Unter die Führung des Schiffes im Sinne des § 607 Abs. 2 Satz 1 HGB fallen alle Maßnahmen in Bezug auf die Fortbewegung des Schiffes. Beispielsweise Schiffsmanöver, Ruder- und Maschinenkommandos, das Setzen des Kurses, die Besetzung des Ausgucks, die Standortbestimmung, die Beobachtung des Radars, die Signalgebung sowie die Beachtung der Vorschriften des Seestraßenrechts. Bei der sonstigen Bedienung des Schiffes handelt es sich um die technische Handhabung des Schiffes, soweit sie nicht die Navigation betrifft.

Zurück zum Fall:
Der BGH befand, daß die Strandung des Schiffes nicht allein auf das Einschlafen des ersten Offiziers zurückzuführen ist, sondern als Zusammenwirken von Handlungen, wie beispielsweise dem Setzen des Kurses und daran anschließend das Einschlafen. Dieser gesamte Ablauf falle aber unter den Begriff der "Führung des Schiffes". Er sei nicht anders zu beurteilen, als etwa der Fall, daß der erste Offizier wach gewesen wäre und irrtümlich oder aus Unachtsamkeit einen falschen Kurs gesetzt bzw. den gesetzten Kurs nicht korrigiert hätte. Damit kam das Gericht zu dem Ergebnis, daß hier der Verfrachter gem. § 607 Abs. 2 HGB nicht haftet.

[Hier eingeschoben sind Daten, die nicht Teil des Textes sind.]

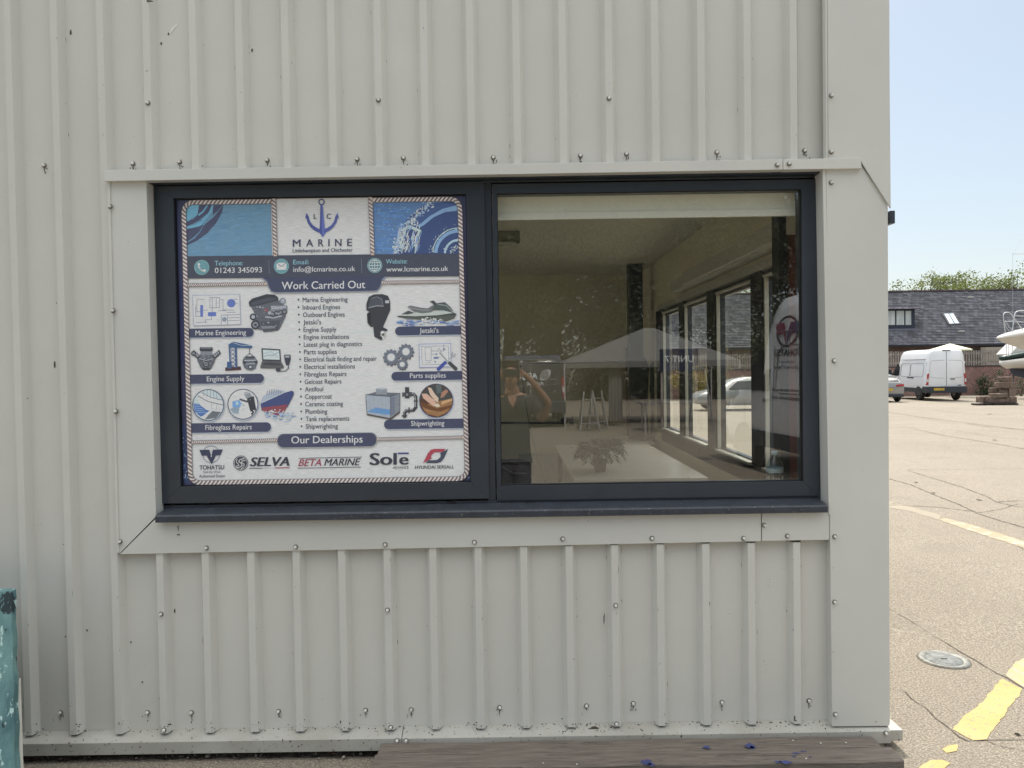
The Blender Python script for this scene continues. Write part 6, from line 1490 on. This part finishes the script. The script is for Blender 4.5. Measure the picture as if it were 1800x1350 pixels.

Wenn Sie diese Entscheidung mit der Rechtslage, beispielsweise im Straßentransport, vergleichen, wird einem der Unterschied schnell klar: Könnte sich ein Spediteur mit der Begründung, daß ihr Fahrer eingeschlafen sei und deshalb der Unfall geschah, aus der Haftung verabschieden?
    Zusammenfassung Haftung
    Zwangshaftung für anfängliche Seetüchtigkeit und Schäden an den Gütern in seiner Obhut.
    Keine Haftung für das Verhalten der Besatzung des Schiffes bei der Führung des Schiffes.
    Das Problem ist damit die Abgrenzung von "Maßnahmen, die überwiegend im Interesse der Ladung getroffen werden" und solchen, die zur Führung des Schiffes gehören (kommerzielles vs. nautisches Verschulden).